I have always thought these guys are terrorists. my second sentence: acting on those thoughts with an intent to harm others is (terrorism). and my third: using words with ideas to bully and shame is a form of violence.

I think we as a society know these guys are terrorists (those who arent in complete denial), but don't want to admit it because they are typically white, born on home soil, and could be someone we know. and that becomes a who can we trust? scenario. we are slowly becoming aware that we arent as innocent in the world theatre as we had once thought.

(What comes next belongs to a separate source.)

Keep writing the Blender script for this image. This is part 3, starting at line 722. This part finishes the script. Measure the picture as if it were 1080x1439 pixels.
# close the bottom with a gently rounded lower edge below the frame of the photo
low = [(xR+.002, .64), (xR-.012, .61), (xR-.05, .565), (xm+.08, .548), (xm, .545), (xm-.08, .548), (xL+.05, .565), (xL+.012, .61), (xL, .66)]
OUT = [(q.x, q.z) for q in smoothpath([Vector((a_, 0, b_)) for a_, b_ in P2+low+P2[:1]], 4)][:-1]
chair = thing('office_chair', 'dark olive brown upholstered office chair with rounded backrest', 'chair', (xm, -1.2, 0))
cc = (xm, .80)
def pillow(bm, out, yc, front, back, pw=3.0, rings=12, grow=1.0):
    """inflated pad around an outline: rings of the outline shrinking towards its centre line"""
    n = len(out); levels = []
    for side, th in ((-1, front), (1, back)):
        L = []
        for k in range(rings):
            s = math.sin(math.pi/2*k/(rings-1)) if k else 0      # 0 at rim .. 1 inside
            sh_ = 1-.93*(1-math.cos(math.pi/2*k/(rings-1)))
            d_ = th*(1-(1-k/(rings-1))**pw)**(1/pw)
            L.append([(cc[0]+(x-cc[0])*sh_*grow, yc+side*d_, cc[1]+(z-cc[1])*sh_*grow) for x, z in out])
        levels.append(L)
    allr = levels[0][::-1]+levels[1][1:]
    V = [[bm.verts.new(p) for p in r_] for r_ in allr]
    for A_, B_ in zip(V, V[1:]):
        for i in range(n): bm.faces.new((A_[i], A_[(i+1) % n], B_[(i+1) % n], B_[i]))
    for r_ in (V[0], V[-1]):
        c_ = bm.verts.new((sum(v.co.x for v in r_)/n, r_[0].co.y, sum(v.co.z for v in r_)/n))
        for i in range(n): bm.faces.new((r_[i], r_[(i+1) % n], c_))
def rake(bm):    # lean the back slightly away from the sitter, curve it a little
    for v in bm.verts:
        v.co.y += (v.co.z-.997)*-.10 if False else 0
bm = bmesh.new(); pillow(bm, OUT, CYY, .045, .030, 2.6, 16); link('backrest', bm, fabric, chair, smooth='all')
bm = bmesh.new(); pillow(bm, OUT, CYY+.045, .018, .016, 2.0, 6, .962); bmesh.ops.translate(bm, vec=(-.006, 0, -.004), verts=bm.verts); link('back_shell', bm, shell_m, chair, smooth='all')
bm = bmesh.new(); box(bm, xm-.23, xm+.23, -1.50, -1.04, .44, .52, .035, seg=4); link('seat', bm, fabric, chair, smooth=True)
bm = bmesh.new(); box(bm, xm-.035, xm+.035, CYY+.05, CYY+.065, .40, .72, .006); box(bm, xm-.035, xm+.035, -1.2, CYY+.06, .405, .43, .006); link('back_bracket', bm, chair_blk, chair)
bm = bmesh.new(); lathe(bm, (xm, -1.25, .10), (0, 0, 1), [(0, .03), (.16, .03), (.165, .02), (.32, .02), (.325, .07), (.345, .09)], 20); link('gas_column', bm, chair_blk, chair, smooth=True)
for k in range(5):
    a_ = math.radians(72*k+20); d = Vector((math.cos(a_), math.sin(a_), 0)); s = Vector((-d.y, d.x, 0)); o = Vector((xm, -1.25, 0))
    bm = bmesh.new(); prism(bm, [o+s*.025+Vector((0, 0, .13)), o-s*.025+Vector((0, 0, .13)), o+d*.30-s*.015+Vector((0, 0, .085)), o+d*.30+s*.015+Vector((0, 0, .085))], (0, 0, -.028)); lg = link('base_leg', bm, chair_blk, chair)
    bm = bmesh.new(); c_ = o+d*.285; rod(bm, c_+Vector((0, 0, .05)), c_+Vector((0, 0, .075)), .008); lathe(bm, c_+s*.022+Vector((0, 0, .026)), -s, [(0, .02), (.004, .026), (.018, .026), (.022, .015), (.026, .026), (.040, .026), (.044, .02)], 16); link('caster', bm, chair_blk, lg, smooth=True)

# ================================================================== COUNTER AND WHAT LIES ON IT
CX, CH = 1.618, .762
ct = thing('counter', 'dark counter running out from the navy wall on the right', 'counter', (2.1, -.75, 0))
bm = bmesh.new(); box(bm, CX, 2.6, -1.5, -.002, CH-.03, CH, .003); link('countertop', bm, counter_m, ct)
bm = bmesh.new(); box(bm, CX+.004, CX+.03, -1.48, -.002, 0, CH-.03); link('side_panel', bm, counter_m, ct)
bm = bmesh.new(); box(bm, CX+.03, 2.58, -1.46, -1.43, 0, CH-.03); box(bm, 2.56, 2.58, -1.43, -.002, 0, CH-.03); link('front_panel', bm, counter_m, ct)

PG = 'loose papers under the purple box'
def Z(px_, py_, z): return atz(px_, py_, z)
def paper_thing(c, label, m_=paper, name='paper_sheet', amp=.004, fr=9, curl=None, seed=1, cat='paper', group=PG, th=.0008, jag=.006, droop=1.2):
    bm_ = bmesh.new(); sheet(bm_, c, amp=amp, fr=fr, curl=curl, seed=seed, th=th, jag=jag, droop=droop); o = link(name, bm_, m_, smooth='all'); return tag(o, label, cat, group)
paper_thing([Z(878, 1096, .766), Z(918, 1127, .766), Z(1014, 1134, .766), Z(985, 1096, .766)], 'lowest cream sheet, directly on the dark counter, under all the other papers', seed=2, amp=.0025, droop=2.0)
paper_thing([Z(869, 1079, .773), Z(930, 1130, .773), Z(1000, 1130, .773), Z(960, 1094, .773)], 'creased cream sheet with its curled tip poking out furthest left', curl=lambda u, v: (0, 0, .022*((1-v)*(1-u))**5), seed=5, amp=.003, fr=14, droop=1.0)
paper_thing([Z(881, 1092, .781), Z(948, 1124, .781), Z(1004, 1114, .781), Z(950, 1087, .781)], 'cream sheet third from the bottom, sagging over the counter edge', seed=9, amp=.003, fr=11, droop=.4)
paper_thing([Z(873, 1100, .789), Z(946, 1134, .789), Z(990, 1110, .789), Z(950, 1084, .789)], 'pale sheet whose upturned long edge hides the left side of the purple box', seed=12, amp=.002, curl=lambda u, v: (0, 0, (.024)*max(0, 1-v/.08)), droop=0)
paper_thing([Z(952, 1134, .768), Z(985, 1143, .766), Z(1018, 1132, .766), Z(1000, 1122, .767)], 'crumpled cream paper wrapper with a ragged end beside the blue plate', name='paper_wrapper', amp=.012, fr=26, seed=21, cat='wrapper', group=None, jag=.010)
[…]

We are just starting to ask ourselves if our government uses tactics which provoke terrorrism, and if so, do they care? they seem to want to provoke civil unrest as an excuse to kill off the unwanteds. It's times like these that I revisit George Orwell's 1984 or Pink Floyd's Animals, and believe that they werent that far off the mark.

I think we as a society know these guys are terrorists (those who arent in complete denial), but don't want to admit it because they are typically white, born on home soil, and could be someone we know. and that becomes a who can we trust? scenario.

indeed!

We are just starting to ask ourselves if our government uses tactics which provoke terrorrism, and if so, do they care?

i agree, on some level it seems intentional-- they obviously aren't decrying it or calling war against it like they did immediately after 9/11. guess we've nearly tapped all the oil here.